The latest Speech from the Throne states plainly that “we cannot afford to wait” for action on the climate crisis.
The same urgency can be found in the most recent report from the International Panel on Climate Change (IPCC) which makes abundantly clear the need for drastic action. The language used by the report—widespread, rapid, undisputed—is stunning when we remember that it is the product of both international and interdisciplinary consensus. Scientists from sixty-six countries including China, India, Chile, and Canada all agree: humanity needs massive collective action.
While the federal government is talking about the need for urgent and dramatic action, their spending and revenue plans have failed to match the rhetoric. Massive spending will require massive revenues far beyond carbon taxes.
Among the most important, and underused, tools in the toolbox is a wealth tax.
Carbon taxes aren’t enough
While the carbon tax is important, it is not sufficient. As currently designed, the carbon tax lets too many large emitters off the hook. As a consumption tax, the carbon tax is also regressive, meaning it hits lower income people harder than those with higher incomes.
Even if better designed, the carbon tax would still be too little. By putting a price on carbon, the carbon tax offers a market-based mechanism, which makes much of the political opposition to the tax very confounding. However, the social transformation needed to sufficiently cut emissions cannot be achieved via markets.
Tax credits aren’t enough
Among the few measures in the 2021 federal budget intended to address the climate crisis was a tax credit for development of carbon capture technologies. Like carbon taxes, business tax credits are justified by a market-based logic. By reducing expected tax costs, credits are supposed to entice innovation and investment. However, much of what must be done to confront the climate crisis offers little hope of revenue, let alone profit. High levels of uncertainty means that even generous tax credits will do little to entice sufficient private sector investment.

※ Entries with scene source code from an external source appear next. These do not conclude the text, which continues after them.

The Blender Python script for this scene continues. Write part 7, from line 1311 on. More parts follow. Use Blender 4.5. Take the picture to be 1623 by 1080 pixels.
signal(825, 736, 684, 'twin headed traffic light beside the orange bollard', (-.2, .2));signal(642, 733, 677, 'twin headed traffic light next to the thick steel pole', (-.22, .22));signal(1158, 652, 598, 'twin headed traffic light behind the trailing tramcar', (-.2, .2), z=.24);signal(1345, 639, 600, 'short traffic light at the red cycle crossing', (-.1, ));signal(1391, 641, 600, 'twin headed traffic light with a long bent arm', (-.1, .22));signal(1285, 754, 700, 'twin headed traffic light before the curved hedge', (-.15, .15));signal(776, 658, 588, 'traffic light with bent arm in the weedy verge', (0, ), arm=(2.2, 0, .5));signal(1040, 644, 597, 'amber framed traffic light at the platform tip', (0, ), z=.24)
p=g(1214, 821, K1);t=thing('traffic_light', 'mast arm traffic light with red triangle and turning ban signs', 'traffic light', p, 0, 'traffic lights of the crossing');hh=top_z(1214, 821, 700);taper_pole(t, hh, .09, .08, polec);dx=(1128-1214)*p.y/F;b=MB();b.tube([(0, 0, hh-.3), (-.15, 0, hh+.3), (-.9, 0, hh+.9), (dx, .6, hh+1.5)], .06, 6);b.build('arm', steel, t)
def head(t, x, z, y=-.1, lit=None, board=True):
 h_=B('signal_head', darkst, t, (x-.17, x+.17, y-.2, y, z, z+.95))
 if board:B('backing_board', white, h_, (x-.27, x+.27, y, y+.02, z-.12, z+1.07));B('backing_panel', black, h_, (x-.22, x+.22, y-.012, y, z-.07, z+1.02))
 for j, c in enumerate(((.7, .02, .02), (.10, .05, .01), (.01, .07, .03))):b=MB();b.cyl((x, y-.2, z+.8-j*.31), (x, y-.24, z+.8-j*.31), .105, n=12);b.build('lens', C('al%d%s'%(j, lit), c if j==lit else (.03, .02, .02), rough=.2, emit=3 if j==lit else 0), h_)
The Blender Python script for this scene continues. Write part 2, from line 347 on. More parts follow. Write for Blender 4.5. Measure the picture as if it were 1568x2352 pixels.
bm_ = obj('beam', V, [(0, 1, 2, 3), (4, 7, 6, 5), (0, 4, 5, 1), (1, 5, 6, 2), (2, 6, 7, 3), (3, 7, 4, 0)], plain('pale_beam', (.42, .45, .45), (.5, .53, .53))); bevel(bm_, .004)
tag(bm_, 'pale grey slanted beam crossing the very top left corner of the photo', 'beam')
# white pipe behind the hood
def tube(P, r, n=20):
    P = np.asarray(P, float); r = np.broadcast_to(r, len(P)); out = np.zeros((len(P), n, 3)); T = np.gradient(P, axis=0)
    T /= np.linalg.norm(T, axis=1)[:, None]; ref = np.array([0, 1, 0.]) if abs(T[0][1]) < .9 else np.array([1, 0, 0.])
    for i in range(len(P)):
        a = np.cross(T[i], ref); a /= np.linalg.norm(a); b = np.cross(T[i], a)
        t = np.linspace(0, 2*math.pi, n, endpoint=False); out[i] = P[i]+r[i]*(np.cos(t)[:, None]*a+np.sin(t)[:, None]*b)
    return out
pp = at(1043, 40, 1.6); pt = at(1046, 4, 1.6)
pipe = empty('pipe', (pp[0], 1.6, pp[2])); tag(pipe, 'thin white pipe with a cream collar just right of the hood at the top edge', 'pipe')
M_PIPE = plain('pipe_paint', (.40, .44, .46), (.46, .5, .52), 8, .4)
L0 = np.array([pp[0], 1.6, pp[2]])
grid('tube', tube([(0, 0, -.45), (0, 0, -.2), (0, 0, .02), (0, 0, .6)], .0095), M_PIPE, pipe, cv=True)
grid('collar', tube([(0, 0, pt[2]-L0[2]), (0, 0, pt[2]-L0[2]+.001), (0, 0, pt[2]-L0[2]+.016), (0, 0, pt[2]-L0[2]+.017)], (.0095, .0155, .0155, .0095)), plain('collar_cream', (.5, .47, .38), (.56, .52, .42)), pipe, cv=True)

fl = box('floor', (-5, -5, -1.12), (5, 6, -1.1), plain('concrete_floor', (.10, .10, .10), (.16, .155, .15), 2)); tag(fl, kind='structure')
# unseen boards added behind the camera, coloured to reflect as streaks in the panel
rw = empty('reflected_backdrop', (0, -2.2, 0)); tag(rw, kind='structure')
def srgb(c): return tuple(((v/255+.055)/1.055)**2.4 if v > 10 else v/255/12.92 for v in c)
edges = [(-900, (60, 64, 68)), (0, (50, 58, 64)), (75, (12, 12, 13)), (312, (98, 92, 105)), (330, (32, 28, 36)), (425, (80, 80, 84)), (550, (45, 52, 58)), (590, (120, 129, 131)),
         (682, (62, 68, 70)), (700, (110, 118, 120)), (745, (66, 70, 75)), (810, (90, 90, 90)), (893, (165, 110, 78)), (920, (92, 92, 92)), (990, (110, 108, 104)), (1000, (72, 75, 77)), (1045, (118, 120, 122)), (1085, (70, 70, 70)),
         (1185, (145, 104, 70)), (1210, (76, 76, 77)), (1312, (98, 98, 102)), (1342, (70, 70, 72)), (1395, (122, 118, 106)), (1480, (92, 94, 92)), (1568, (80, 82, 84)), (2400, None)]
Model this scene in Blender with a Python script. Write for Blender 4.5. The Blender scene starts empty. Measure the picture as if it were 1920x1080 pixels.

Additionally, by putting our hope on private sector innovation, we implicitly rely on intellectual property rights that would restrict access to new technologies. Any technological innovation that can efficiently reduce levels of atmospheric carbon needs to be widely deployed, not restricted for greater profit.
In order to counter business uncertainty, and to ensure that innovations are in the public domain, we need government investment.
A wealth tax is overdue
For decades, a carbon subsidy kept high-emission products overly cheap. The higher a consumers’ income, the more benefit they derived. However, consumers were not the only beneficiaries. The carbon subsidy lowered the cost of production, which made possible high profit margins, and/or increased sales volumes. The beneficiaries of these distortions were corporations and their owners.
Unfortunately, Canada lacks long-term data on wealth distribution. However, data for the United States shows worsening wealth inequality since the early 1980s. In 2020, the Parliamentary Budget Office estimated that Canada’s wealthiest 1% own 26% of the country’s net wealth. A portion of that outsized wealth was subsidized by cheap fossil fuels. We can think of a wealth tax as a progressive way of pricing past emissions.
If the government spends what needs to be spent transforming our economy, the money will provide incomes to workers and revenues to businesses. Portions will be syphoned off to the wealthy in the form of interest and dividends. A wealth tax will provide revenue to the government and help to prevent the wealthy from becoming needlessly wealthier as an outcome of the climate struggle.
The latest estimates show that a modest wealth tax of 1% on fortunes over $20 million, 2% over $50 million, and 3% over $100 million would generate about $20 billion in revenue.
Reconciliation and wealth
In the Throne Speech, the government identified our resource wealth as a means to act. It said, “this is the moment for bolder climate action”. It also made commitments to protect nature by partnering with First Nations, Inuit, and Métis peoples. But the government failed to acknowledge that much of the resources of Canada are on Indigenous lands.
The history of resource extraction in Canada is one of violating Indigenous jurisdiction and despoiling their lands. While Indigenous communities endured the costs, the wealthy reaped the benefits. Resource extraction companies have paid out hundreds of billions in interest and dividends, which overwhelmingly go to the wealthiest Canadians. A few have prospered at the cost of many suffering.
Canada owes an enormous debt to the Indigenous nations that share these lands. A wealth tax offers a way to address that debt in a just manner.
There is hope in solidarity
Although the latest IPCC report is harrowing, it also offers hope. The report’s authors tell us that we can limit the climate crisis with immediate and aggressive action to reduce carbon emissions.
The Throne Speech asserted that we can grow the economy and protect the environment. Indeed, Canada is in a prime position to help lead a global effort at a just transition.
We certainly have the expertise in energy, transportation, construction, manufacturing, agriculture, and other industries that will need rapid, substantial transformation. Indigenous nations have long experience and deep knowledge of ecological stewardship. In partnership with these nations, we can mobilize resources in a just, sustainable manner.
But we have to stop pretending that a few meagre, market-based initiatives will get us where we need to go. Justice and fiscal responsibility both demand a wealth tax as part of the federal government’s fight against climate change and its harms.